Sunday, April 26, 2009

Confederate "Heritage" Month 2009, April 26:


The Underground Railroad

Here in the last week of these "heritage" posts, we return to a couple of themes touched on earlier: the notion of Northern white racial inferiority and Democratic President James Buchanan.

An unsigned article in De Bow's Review of February 1861 responds to James Buchanan's Presidential message, the text of which was released publicly on December 3, 1860. South Carolina declared secession on December 20, and other slave states quickly followed suit in early 1861. It's not clear at exactly what point the editorial was written, but it was clearly during the time that actual rebellion was breaking out with states seceding from the Union. It's called "The Message, The Constitution, and the Times".

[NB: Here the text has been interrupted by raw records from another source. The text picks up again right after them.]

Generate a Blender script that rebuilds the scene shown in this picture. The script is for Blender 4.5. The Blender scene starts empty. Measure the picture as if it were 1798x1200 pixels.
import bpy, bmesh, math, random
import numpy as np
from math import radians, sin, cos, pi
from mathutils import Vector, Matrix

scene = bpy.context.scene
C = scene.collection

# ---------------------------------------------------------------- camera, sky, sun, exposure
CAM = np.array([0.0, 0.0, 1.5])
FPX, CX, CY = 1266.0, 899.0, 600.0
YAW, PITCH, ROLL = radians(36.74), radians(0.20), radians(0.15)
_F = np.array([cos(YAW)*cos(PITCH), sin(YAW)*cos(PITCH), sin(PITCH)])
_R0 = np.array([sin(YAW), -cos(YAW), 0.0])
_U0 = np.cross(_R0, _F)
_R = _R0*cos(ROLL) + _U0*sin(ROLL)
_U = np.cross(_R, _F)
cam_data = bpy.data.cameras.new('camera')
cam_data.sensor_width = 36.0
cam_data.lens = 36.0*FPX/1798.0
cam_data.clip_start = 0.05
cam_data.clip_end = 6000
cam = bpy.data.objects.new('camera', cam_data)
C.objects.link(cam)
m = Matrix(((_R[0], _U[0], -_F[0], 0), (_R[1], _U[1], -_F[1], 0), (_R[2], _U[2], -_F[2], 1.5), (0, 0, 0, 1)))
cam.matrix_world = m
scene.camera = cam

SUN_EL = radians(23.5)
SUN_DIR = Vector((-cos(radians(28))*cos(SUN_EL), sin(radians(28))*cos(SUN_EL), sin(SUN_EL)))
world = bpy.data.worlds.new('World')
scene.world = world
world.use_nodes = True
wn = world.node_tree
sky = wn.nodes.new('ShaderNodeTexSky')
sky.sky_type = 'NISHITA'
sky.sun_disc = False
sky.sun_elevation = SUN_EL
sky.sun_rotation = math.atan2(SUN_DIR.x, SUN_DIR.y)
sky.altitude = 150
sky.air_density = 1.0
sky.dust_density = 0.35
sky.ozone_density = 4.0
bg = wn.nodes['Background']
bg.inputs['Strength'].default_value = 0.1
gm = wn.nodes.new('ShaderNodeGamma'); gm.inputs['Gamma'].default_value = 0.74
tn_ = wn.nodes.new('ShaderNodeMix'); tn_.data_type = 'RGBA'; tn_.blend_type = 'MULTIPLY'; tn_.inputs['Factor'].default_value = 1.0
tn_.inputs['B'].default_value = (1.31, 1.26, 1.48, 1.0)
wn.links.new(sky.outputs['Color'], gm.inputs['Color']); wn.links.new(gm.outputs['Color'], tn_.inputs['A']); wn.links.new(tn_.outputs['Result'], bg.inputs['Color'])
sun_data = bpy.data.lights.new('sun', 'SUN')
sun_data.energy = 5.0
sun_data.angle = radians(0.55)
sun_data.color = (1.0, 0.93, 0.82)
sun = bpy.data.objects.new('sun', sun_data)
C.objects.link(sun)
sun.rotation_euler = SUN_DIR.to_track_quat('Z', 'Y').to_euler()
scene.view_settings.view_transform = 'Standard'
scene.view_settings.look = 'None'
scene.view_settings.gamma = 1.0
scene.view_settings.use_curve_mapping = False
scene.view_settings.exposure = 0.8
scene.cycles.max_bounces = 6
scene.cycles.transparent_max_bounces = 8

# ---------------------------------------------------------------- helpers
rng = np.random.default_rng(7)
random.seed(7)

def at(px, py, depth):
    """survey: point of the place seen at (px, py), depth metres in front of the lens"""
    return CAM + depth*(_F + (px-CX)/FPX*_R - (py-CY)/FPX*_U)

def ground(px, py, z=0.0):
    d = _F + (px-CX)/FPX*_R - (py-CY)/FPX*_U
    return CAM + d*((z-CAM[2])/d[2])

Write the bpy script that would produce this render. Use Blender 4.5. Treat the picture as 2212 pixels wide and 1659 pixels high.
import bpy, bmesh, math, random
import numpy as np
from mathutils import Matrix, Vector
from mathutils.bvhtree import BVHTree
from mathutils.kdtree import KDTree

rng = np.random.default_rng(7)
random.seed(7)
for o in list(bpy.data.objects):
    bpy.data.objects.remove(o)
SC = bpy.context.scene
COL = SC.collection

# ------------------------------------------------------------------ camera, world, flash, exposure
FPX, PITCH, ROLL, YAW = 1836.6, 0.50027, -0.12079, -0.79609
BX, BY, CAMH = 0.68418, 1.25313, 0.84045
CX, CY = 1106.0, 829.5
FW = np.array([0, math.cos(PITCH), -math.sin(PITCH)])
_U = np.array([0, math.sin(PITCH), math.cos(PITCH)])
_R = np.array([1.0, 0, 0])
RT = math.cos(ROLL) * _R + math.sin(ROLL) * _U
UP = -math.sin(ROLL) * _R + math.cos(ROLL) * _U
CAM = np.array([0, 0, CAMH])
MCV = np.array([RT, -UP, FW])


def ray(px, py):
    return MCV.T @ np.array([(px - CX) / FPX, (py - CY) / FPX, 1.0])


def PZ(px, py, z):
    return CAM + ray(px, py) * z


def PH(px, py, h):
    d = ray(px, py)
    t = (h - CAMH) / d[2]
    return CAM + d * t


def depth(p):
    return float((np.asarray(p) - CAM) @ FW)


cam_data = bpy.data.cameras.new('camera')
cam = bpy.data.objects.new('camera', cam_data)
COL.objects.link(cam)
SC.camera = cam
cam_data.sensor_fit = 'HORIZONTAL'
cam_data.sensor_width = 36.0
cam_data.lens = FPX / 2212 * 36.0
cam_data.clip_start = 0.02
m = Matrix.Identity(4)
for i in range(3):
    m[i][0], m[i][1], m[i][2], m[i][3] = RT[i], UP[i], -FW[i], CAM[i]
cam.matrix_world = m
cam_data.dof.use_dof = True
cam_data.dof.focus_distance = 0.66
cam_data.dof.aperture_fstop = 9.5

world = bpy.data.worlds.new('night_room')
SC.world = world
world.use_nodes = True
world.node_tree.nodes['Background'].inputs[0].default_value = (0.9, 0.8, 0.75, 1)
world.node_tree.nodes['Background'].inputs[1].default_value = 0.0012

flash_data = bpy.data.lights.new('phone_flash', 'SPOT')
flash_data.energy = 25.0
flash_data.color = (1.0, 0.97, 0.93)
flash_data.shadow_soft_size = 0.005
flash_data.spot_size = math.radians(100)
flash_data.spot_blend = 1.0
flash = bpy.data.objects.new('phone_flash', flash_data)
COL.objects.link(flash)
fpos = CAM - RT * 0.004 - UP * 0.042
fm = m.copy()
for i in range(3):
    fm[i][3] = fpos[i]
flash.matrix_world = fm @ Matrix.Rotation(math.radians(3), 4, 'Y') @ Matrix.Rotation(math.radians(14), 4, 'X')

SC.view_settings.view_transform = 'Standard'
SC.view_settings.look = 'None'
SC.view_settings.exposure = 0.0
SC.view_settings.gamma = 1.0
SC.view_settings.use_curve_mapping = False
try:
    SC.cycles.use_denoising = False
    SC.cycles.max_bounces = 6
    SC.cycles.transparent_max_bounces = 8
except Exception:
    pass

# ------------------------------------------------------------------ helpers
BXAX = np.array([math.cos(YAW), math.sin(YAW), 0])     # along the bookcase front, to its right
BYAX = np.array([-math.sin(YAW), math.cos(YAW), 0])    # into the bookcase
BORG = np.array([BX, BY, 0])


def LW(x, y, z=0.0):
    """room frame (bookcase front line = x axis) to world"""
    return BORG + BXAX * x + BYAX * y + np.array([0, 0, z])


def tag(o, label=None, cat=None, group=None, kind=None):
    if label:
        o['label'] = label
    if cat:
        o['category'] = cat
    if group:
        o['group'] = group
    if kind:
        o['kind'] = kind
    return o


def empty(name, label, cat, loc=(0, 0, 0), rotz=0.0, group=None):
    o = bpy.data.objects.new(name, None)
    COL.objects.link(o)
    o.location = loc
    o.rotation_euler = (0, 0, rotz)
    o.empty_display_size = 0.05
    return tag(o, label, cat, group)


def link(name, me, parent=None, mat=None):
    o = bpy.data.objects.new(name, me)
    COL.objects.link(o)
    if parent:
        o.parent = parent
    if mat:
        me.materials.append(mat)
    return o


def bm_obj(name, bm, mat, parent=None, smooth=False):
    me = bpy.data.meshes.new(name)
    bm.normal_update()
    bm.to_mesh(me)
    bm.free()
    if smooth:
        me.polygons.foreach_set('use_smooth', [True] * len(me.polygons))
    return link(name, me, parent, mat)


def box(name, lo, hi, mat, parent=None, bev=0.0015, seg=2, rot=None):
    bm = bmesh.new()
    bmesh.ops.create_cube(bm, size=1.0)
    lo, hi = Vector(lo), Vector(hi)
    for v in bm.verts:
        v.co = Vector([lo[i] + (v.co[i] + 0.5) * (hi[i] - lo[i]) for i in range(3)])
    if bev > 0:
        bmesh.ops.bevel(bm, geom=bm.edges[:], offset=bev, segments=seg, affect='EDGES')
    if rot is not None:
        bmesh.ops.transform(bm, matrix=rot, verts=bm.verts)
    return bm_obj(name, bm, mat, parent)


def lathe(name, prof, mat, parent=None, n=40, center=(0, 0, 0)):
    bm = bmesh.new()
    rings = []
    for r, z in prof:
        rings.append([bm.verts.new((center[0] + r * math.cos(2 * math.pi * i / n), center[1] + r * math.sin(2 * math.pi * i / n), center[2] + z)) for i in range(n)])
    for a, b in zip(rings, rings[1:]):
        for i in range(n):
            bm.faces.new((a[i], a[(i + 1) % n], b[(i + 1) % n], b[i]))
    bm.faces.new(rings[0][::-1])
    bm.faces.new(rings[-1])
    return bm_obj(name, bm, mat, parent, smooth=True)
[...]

This writer purports to see other reasons for the secession movement than slavery, one of which he describes as follows:

It is a gross mistake to suppose that abolition alone is the cause of dissension between North and South. The Cavaliers, Jacobites, and Huguenots who settled the South, naturally hate, contemn, and despise the Puritans who settled the North. The former are master races, the latter, a slave race, the descendants of the Saxon serfs. The former are Mediterranean races, descendants of the Romans; for Cavaliers and Jacobites are of Norman descent, and the Normans were of Roman descent, and so were the Huguenots. The Saxons and Angles, the ancestors of the Yankees, came from the cold and marshy regions of the North; where man is little more than a cold-blooded, amphibious biped. [my emphasis]
One has to wonder what the writer may have foreseen as the future prospects of Northern whites, who he describes as "a slave race".

Curiously enough, I've never noticed Lost Cause advocates pointing back to this consideration as an alternative cause for the Civil War besides African-American slavery. But the Lost Cause assumed a reconciliation between Northern whites and Southern whites based on the disfranchisement of black citizens in the South. So it might not have been considered politic to argue that it wasn't slavery that caused the war, it was the fact that Southern whites were disgusted to be in a Union with Northern whites, who they considered to be "a slave race ... little more than a cold-blooded, amphibious biped".

Our writer returns to the theme later in the essay in making a prediction that would prove to be ill-fated:

Our enemies, the stupid, sensual, ignorant masses of the North, who are foolish as they are depraved, could not read the signs of the times, did not dream of disunion, but rushed on as heedlessly as a greedy drove of hungry hogs at the call of their owners. They were promised plunder, and find a famine; promised "bread, and were given a stone." Our enemies are starving and disorganized. The cold, naked, hungry, masses, are at war with their leaders. They are mute, paralyzed, panic-stricken, and have no plan of action for the future. Winter has set in, which will aggravate their sufferings, and prevent any raid into or invasion of the South. They who deluded them must take care of them. The public lands will neither feed nor clothe them; they cannot plunder the South, and are cut off by their own wicked folly from the trade of the South, which alone could relieve and sustain them. [my emphasis]
Aside from the antiquarian interest of the polemics, this may also reflect Southern arrogance in seriously underestimating their enemies, at least in the case of this anonymous author. That passage also reflects the over-confident idea that the North was critically dependent on the South and so could not mount any effective military resistance to the rebellion. These assumptions proved to be faulty. He continues directly, describing the Buchanan administration. Under the Constitutional provisions of the time, the new administration didn't take office until March:

The Federal government is bankrupt, and divided in its counsels; besides, it has no sympathy with the Republicans, and will not make war on the South, and if it attempted it, has neither money nor army with which to carry on the war. Our enemies can do nothing until after the 4th of March next [Lincoln's inauguration], and by that time we shall have set our house in order, and will bid them defiance. Providence has ordered all things for our good; given to us concord, wisdom, and foresight, and stricken Sodom and Gomorrah at the North with folly and blindness. [my emphasis]
The Good Lord apparently didn't favor the Confederate cause as much as the writer had hoped. But that paragraph wasn't entirely off-base. The Buchanan administration had seemed in the early weeks after the 1861 election to actually encourage secession. And afterwards, he was, shall we say, less than vigorous in opposing it.